→ Problem to solve: Will you write out the data exactly, excluding every picture?

----------

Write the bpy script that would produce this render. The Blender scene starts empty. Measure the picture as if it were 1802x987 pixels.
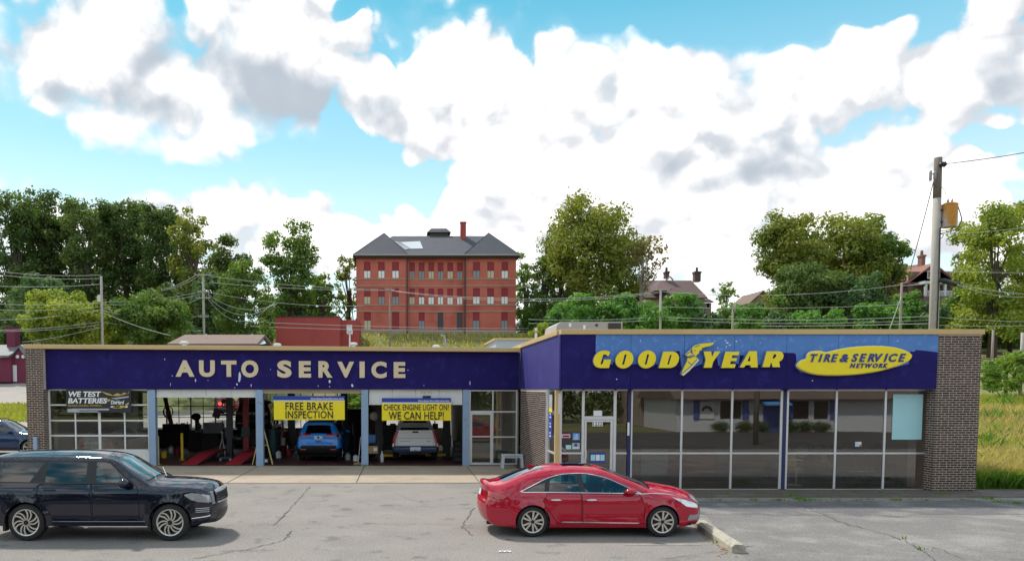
import bpy, bmesh, math, random
import numpy as np
from mathutils import Vector, Matrix, geometry
from mathutils.bvhtree import BVHTree

random.seed(7)
rng = np.random.default_rng(7)
S = bpy.context.scene
COL = S.collection
R = math.radians
PI = math.pi

# ------------------------------------------------------------------ camera
CAM_H, F_PX, PITCH = 3.2, 1350.0, R(-3.3)
PPX, PPY, IW, IH = 710.0, 762.0, 1802.0, 987.0
cd = bpy.data.cameras.new('camera')
cam = bpy.data.objects.new('camera', cd)
COL.objects.link(cam)
cam.location = (0, 0, CAM_H)
cam.rotation_euler = (R(90) + PITCH, 0, 0)
cd.sensor_fit = 'HORIZONTAL'
cd.sensor_width = 36
cd.lens = F_PX / IW * 36
cd.shift_x = (IW / 2 - PPX) / IW
cd.shift_y = (PPY - IH / 2) / IW
cd.clip_start, cd.clip_end = 0.1, 3000
S.camera = cam


def ray(px, py):
    a, b = (px - PPX) / F_PX, -(py - PPY) / F_PX
    c, s = math.cos(PITCH), math.sin(PITCH)
    return (a, c - b * s, s + b * c)


def at(px, py, Y):
    d = ray(px, py)
    return d[0] * Y / d[1], CAM_H + d[2] * Y / d[1]


def zat(py, Y):
    return at(PPX, py, Y)[1]


def xat(px, Y, py=720):
    return at(px, py, Y)[0]


def gp(px, py, z=0.0):
    d = ray(px, py)
    k = (z - CAM_H) / d[2]
    return d[0] * k, d[1] * k


def azel(px, py):
    d = Vector(ray(px, py)).normalized()
    return math.atan2(d.x, d.y), math.asin(d.z)


# ------------------------------------------------------------------ light, sky, exposure
SUN_EL, SUN_AZ = R(52), R(-34)          # azimuth measured from +Y towards +X: behind the shop, a little to the left
sl = bpy.data.lights.new('sun', 'SUN')
sl.energy, sl.angle, sl.color = 2.7, R(4), (1.0, 0.95, 0.87)
sun = bpy.data.objects.new('sun', sl)
COL.objects.link(sun)
sdir = Vector((math.sin(SUN_AZ) * math.cos(SUN_EL), math.cos(SUN_AZ) * math.cos(SUN_EL), math.sin(SUN_EL)))
sun.rotation_euler = sdir.to_track_quat('Z', 'Y').to_euler()
sun.location = (0, 0, 60)

S.view_settings.view_transform = 'Standard'
S.view_settings.look = 'None'
S.view_settings.gamma = 1
S.view_settings.use_curve_mapping = False
S.view_settings.exposure = 0.6
try:
    S.cycles.max_bounces = 8
    S.cycles.transparent_max_bounces = 24
    S.cycles.sample_clamp_indirect = 6
except Exception:
    pass

W = bpy.data.worlds.new('World')
S.world = W
W.use_nodes = True
wt = W.node_tree
wt.nodes.clear()


class NT:
    """small node-writing helper"""
    def __init__(s, t): s.t = t
    def n(s, typ, **kw):
        nd = s.t.nodes.new(typ)
        for k, v in kw.items(): setattr(nd, k, v)
        return nd
    def put(s, sock, v):
        if hasattr(v, 'is_output') or hasattr(v, 'links'): s.t.links.new(v, sock)
        else: sock.default_value = v
    def math(s, op, a, b=0.0, c=None, clamp=False):
        nd = s.n('ShaderNodeMath', operation=op, use_clamp=clamp)
        s.put(nd.inputs[0], a); s.put(nd.inputs[1], b)
        if c is not None: s.put(nd.inputs[2], c)
        return nd.outputs[0]
    def vmath(s, op, a, b=(0, 0, 0)):
        nd = s.n('ShaderNodeVectorMath', operation=op)
        s.put(nd.inputs[0], a); s.put(nd.inputs[1], b)
        return nd.outputs['Value'] if op in ('DOT_PRODUCT', 'LENGTH') else nd.outputs[0]
    def step(s, x, lo, hi):
        nd = s.n('ShaderNodeMapRange', interpolation_type='SMOOTHSTEP')
        s.put(nd.inputs[0], x); nd.inputs[1].default_value = lo; nd.inputs[2].default_value = hi
        return nd.outputs[0]
    def mix(s, f, a, b, blend='MIX'):
        nd = s.n('ShaderNodeMix', data_type='RGBA', blend_type=blend)
        s.put(nd.inputs[0], f)
        for sock, v in ((nd.inputs[6], a), (nd.inputs[7], b)):
            s.put(sock, (v[0], v[1], v[2], 1) if isinstance(v, tuple) and len(v) == 3 else v)
        return nd.outputs[2]
    def noise(s, vec, scale, detail=2.0, rough=0.5, color=False, dist=0.0):
        nd = s.n('ShaderNodeTexNoise')
        if vec is not None: s.put(nd.inputs['Vector'], vec)
        nd.inputs['Scale'].default_value = scale
        nd.inputs['Detail'].default_value = detail
        nd.inputs['Roughness'].default_value = rough
        nd.inputs['Distortion'].default_value = dist
        return nd.outputs['Color' if color else 'Fac']
    def ramp(s, f, stops):
        nd = s.n('ShaderNodeValToRGB')
        s.put(nd.inputs[0], f)
        el = nd.color_ramp.elements
        while len(el) > 1: el.remove(el[-1])
        for i, (p, c) in enumerate(stops):
            e = el[0] if i == 0 else el.new(p)
            e.position = p
            e.color = (c[0], c[1], c[2], 1) if isinstance(c, tuple) else (c, c, c, 1)
        return nd.outputs[0]


w = NT(wt)
tc = w.n('ShaderNodeTexCoord').outputs['Generated']
sx = w.n('ShaderNodeSeparateXYZ')
wt.links.new(tc, sx.inputs[0])
az = w.math('ARCTAN2', sx.outputs[0], sx.outputs[1])
el_ = w.math('ARCSINE', sx.outputs[2])
cb = w.n('ShaderNodeCombineXYZ')
wt.links.new(az, cb.inputs[0]); wt.links.new(el_, cb.inputs[1])
warp = w.noise(tc, 3.2, 4, 0.6, True)
warp = w.vmath('MULTIPLY', w.vmath('SUBTRACT', warp, (0.5, 0.5, 0.5)), (0.18, 0.12, 0))
ae = w.vmath('ADD', cb.outputs[0], warp)


def blobs(lst, start):
    tot = start
    for (px, py, rx, ry, amp) in lst:
        amp *= 1.55 if amp < 0 else 0.8
        a, e = azel(px, py)
        a2, e2 = azel(px + rx, py)
        a3, e3 = azel(px, py - ry)
        d = w.vmath('MULTIPLY', w.vmath('SUBTRACT', ae, (a, e, 0)), (1 / max(abs(a2 - a), .005), 1 / max(abs(e3 - e), .005), 0))
        q = w.math('POWER', 2.7183, w.math('MULTIPLY', w.vmath('DOT_PRODUCT', d, d), -1.0))
        tot = w.math('MULTIPLY_ADD', q, amp, tot)
    return tot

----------

→ Expected output:
Write the bpy script that would produce this render. The Blender scene starts empty. Measure the picture as if it were 1802x987 pixels.
import bpy, bmesh, math, random
import numpy as np
from mathutils import Vector, Matrix, geometry
from mathutils.bvhtree import BVHTree

random.seed(7)
rng = np.random.default_rng(7)
S = bpy.context.scene
COL = S.collection
R = math.radians
PI = math.pi

# ------------------------------------------------------------------ camera
CAM_H, F_PX, PITCH = 3.2, 1350.0, R(-3.3)
PPX, PPY, IW, IH = 710.0, 762.0, 1802.0, 987.0
cd = bpy.data.cameras.new('camera')
cam = bpy.data.objects.new('camera', cd)
COL.objects.link(cam)
cam.location = (0, 0, CAM_H)
cam.rotation_euler = (R(90) + PITCH, 0, 0)
cd.sensor_fit = 'HORIZONTAL'
cd.sensor_width = 36
cd.lens = F_PX / IW * 36
cd.shift_x = (IW / 2 - PPX) / IW
cd.shift_y = (PPY - IH / 2) / IW
cd.clip_start, cd.clip_end = 0.1, 3000
S.camera = cam


def ray(px, py):
    a, b = (px - PPX) / F_PX, -(py - PPY) / F_PX
    c, s = math.cos(PITCH), math.sin(PITCH)
    return (a, c - b * s, s + b * c)


def at(px, py, Y):
    d = ray(px, py)
    return d[0] * Y / d[1], CAM_H + d[2] * Y / d[1]


def zat(py, Y):
    return at(PPX, py, Y)[1]


def xat(px, Y, py=720):
    return at(px, py, Y)[0]


def gp(px, py, z=0.0):
    d = ray(px, py)
    k = (z - CAM_H) / d[2]
    return d[0] * k, d[1] * k


def azel(px, py):
    d = Vector(ray(px, py)).normalized()
    return math.atan2(d.x, d.y), math.asin(d.z)


# ------------------------------------------------------------------ light, sky, exposure
SUN_EL, SUN_AZ = R(52), R(-34)          # azimuth measured from +Y towards +X: behind the shop, a little to the left
sl = bpy.data.lights.new('sun', 'SUN')
sl.energy, sl.angle, sl.color = 2.7, R(4), (1.0, 0.95, 0.87)
sun = bpy.data.objects.new('sun', sl)
COL.objects.link(sun)
sdir = Vector((math.sin(SUN_AZ) * math.cos(SUN_EL), math.cos(SUN_AZ) * math.cos(SUN_EL), math.sin(SUN_EL)))
sun.rotation_euler = sdir.to_track_quat('Z', 'Y').to_euler()
sun.location = (0, 0, 60)

S.view_settings.view_transform = 'Standard'
S.view_settings.look = 'None'
S.view_settings.gamma = 1
S.view_settings.use_curve_mapping = False
S.view_settings.exposure = 0.6
try:
    S.cycles.max_bounces = 8
    S.cycles.transparent_max_bounces = 24
    S.cycles.sample_clamp_indirect = 6
except Exception:
    pass

W = bpy.data.worlds.new('World')
S.world = W
W.use_nodes = True
wt = W.node_tree
wt.nodes.clear()


class NT:
    """small node-writing helper"""
    def __init__(s, t): s.t = t
    def n(s, typ, **kw):
        nd = s.t.nodes.new(typ)
        for k, v in kw.items(): setattr(nd, k, v)
        return nd
    def put(s, sock, v):
        if hasattr(v, 'is_output') or hasattr(v, 'links'): s.t.links.new(v, sock)
        else: sock.default_value = v
    def math(s, op, a, b=0.0, c=None, clamp=False):
        nd = s.n('ShaderNodeMath', operation=op, use_clamp=clamp)
        s.put(nd.inputs[0], a); s.put(nd.inputs[1], b)
        if c is not None: s.put(nd.inputs[2], c)
        return nd.outputs[0]
    def vmath(s, op, a, b=(0, 0, 0)):
        nd = s.n('ShaderNodeVectorMath', operation=op)
        s.put(nd.inputs[0], a); s.put(nd.inputs[1], b)
        return nd.outputs['Value'] if op in ('DOT_PRODUCT', 'LENGTH') else nd.outputs[0]
    def step(s, x, lo, hi):
        nd = s.n('ShaderNodeMapRange', interpolation_type='SMOOTHSTEP')
        s.put(nd.inputs[0], x); nd.inputs[1].default_value = lo; nd.inputs[2].default_value = hi
        return nd.outputs[0]
    def mix(s, f, a, b, blend='MIX'):
        nd = s.n('ShaderNodeMix', data_type='RGBA', blend_type=blend)
        s.put(nd.inputs[0], f)
        for sock, v in ((nd.inputs[6], a), (nd.inputs[7], b)):
            s.put(sock, (v[0], v[1], v[2], 1) if isinstance(v, tuple) and len(v) == 3 else v)
        return nd.outputs[2]
    def noise(s, vec, scale, detail=2.0, rough=0.5, color=False, dist=0.0):
        nd = s.n('ShaderNodeTexNoise')
        if vec is not None: s.put(nd.inputs['Vector'], vec)
        nd.inputs['Scale'].default_value = scale
        nd.inputs['Detail'].default_value = detail
        nd.inputs['Roughness'].default_value = rough
        nd.inputs['Distortion'].default_value = dist
        return nd.outputs['Color' if color else 'Fac']
    def ramp(s, f, stops):
        nd = s.n('ShaderNodeValToRGB')
        s.put(nd.inputs[0], f)
        el = nd.color_ramp.elements
        while len(el) > 1: el.remove(el[-1])
        for i, (p, c) in enumerate(stops):
            e = el[0] if i == 0 else el.new(p)
            e.position = p
            e.color = (c[0], c[1], c[2], 1) if isinstance(c, tuple) else (c, c, c, 1)
        return nd.outputs[0]


w = NT(wt)
tc = w.n('ShaderNodeTexCoord').outputs['Generated']
sx = w.n('ShaderNodeSeparateXYZ')
wt.links.new(tc, sx.inputs[0])
az = w.math('ARCTAN2', sx.outputs[0], sx.outputs[1])
el_ = w.math('ARCSINE', sx.outputs[2])
cb = w.n('ShaderNodeCombineXYZ')
wt.links.new(az, cb.inputs[0]); wt.links.new(el_, cb.inputs[1])
warp = w.noise(tc, 3.2, 4, 0.6, True)
warp = w.vmath('MULTIPLY', w.vmath('SUBTRACT', warp, (0.5, 0.5, 0.5)), (0.18, 0.12, 0))
ae = w.vmath('ADD', cb.outputs[0], warp)


def blobs(lst, start):
    tot = start
    for (px, py, rx, ry, amp) in lst:
        amp *= 1.55 if amp < 0 else 0.8
        a, e = azel(px, py)
        a2, e2 = azel(px + rx, py)
        a3, e3 = azel(px, py - ry)
        d = w.vmath('MULTIPLY', w.vmath('SUBTRACT', ae, (a, e, 0)), (1 / max(abs(a2 - a), .005), 1 / max(abs(e3 - e), .005), 0))
        q = w.math('POWER', 2.7183, w.math('MULTIPLY', w.vmath('DOT_PRODUCT', d, d), -1.0))
        tot = w.math('MULTIPLY_ADD', q, amp, tot)
    return tot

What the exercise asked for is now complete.